## START
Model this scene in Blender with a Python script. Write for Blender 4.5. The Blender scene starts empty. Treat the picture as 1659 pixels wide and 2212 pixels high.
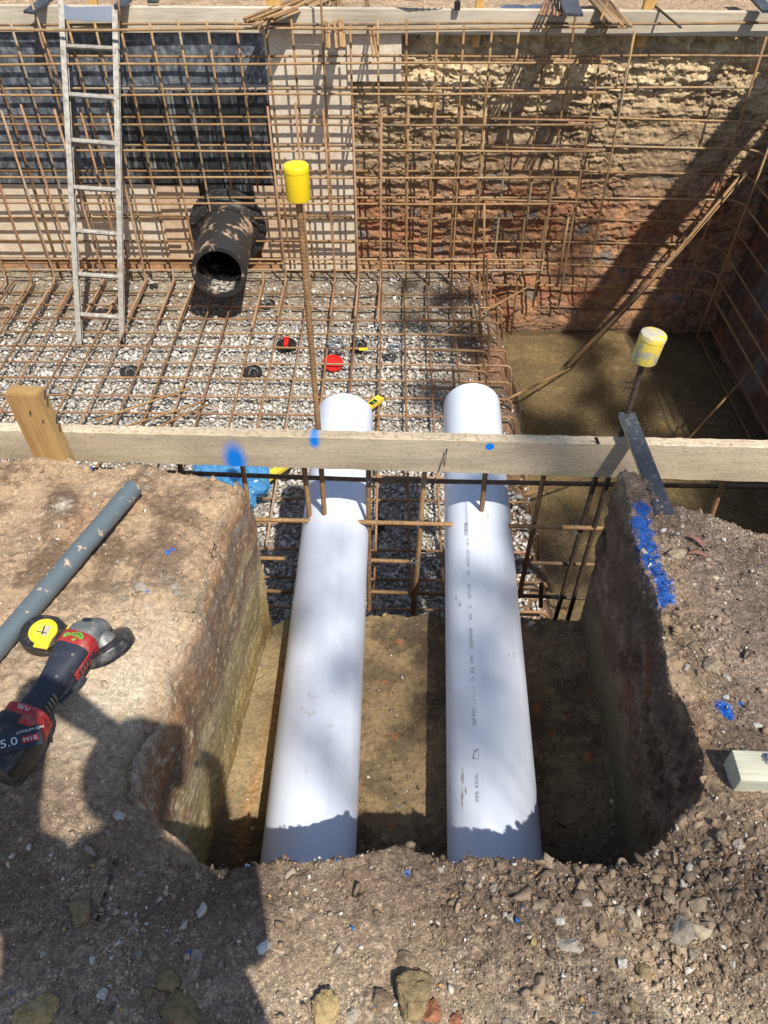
import bpy, bmesh, math, random
import numpy as np
from mathutils import Vector, Matrix, Euler, Quaternion
from mathutils import noise as mnoise
random.seed(7); RNG = np.random.default_rng(11)
C = bpy.context.scene.collection
sc = bpy.context.scene
# ------------------------------------------------------------------ camera
PITCH, YAW, ROLL = 44.4, 1.4, 0.5
CAMZ = 1.5
cam_d = bpy.data.cameras.new('camera'); cam = bpy.data.objects.new('camera', cam_d); C.objects.link(cam)
RC = Matrix.Rotation(math.radians(YAW), 3, 'Z') @ Matrix.Rotation(math.radians(90 - PITCH), 3, 'X') @ Matrix.Rotation(math.radians(-ROLL), 3, 'Z')
cam.matrix_world = Matrix.Translation((0, 0, CAMZ)) @ RC.to_4x4()
cam_d.sensor_fit = 'HORIZONTAL'; cam_d.sensor_width = 36; cam_d.lens = 36.04
cam_d.clip_start = 0.03; cam_d.clip_end = 400
sc.camera = cam
# ------------------------------------------------------------------ world + sun
SUN = Vector((0.47, -0.85, 1.5))
elev = math.atan2(SUN.z, math.hypot(SUN.x, SUN.y)); az = math.atan2(SUN.x, SUN.y)
w = bpy.data.worlds.new('World'); sc.world = w; w.use_nodes = True
nt = w.node_tree; nt.nodes.clear()
sky = nt.nodes.new('ShaderNodeTexSky'); sky.sky_type = 'NISHITA'; sky.sun_disc = False
sky.sun_elevation = elev; sky.sun_rotation = az
bg = nt.nodes.new('ShaderNodeBackground'); bg.inputs['Strength'].default_value = 0.115
wo = nt.nodes.new('ShaderNodeOutputWorld')
nt.links.new(sky.outputs[0], bg.inputs[0]); nt.links.new(bg.outputs[0], wo.inputs[0])
sl = bpy.data.lights.new('sun', 'SUN'); sl.energy = 5.0; sl.angle = math.radians(0.53); sl.color = (1.0, 0.94, 0.84)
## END
## Given task
Each line of the data should be quoted exactly, with pictures left out.

## Complete response
Model this scene in Blender with a Python script. Write for Blender 4.5. The Blender scene starts empty. Treat the picture as 1659 pixels wide and 2212 pixels high.
import bpy, bmesh, math, random
import numpy as np
from mathutils import Vector, Matrix, Euler, Quaternion
from mathutils import noise as mnoise
random.seed(7); RNG = np.random.default_rng(11)
C = bpy.context.scene.collection
sc = bpy.context.scene
# ------------------------------------------------------------------ camera
PITCH, YAW, ROLL = 44.4, 1.4, 0.5
CAMZ = 1.5
cam_d = bpy.data.cameras.new('camera'); cam = bpy.data.objects.new('camera', cam_d); C.objects.link(cam)
RC = Matrix.Rotation(math.radians(YAW), 3, 'Z') @ Matrix.Rotation(math.radians(90 - PITCH), 3, 'X') @ Matrix.Rotation(math.radians(-ROLL), 3, 'Z')
cam.matrix_world = Matrix.Translation((0, 0, CAMZ)) @ RC.to_4x4()
cam_d.sensor_fit = 'HORIZONTAL'; cam_d.sensor_width = 36; cam_d.lens = 36.04
cam_d.clip_start = 0.03; cam_d.clip_end = 400
sc.camera = cam
# ------------------------------------------------------------------ world + sun
SUN = Vector((0.47, -0.85, 1.5))
elev = math.atan2(SUN.z, math.hypot(SUN.x, SUN.y)); az = math.atan2(SUN.x, SUN.y)
w = bpy.data.worlds.new('World'); sc.world = w; w.use_nodes = True
nt = w.node_tree; nt.nodes.clear()
sky = nt.nodes.new('ShaderNodeTexSky'); sky.sky_type = 'NISHITA'; sky.sun_disc = False
sky.sun_elevation = elev; sky.sun_rotation = az
bg = nt.nodes.new('ShaderNodeBackground'); bg.inputs['Strength'].default_value = 0.115
wo = nt.nodes.new('ShaderNodeOutputWorld')
nt.links.new(sky.outputs[0], bg.inputs[0]); nt.links.new(bg.outputs[0], wo.inputs[0])
sl = bpy.data.lights.new('sun', 'SUN'); sl.energy = 5.0; sl.angle = math.radians(0.53); sl.color = (1.0, 0.94, 0.84)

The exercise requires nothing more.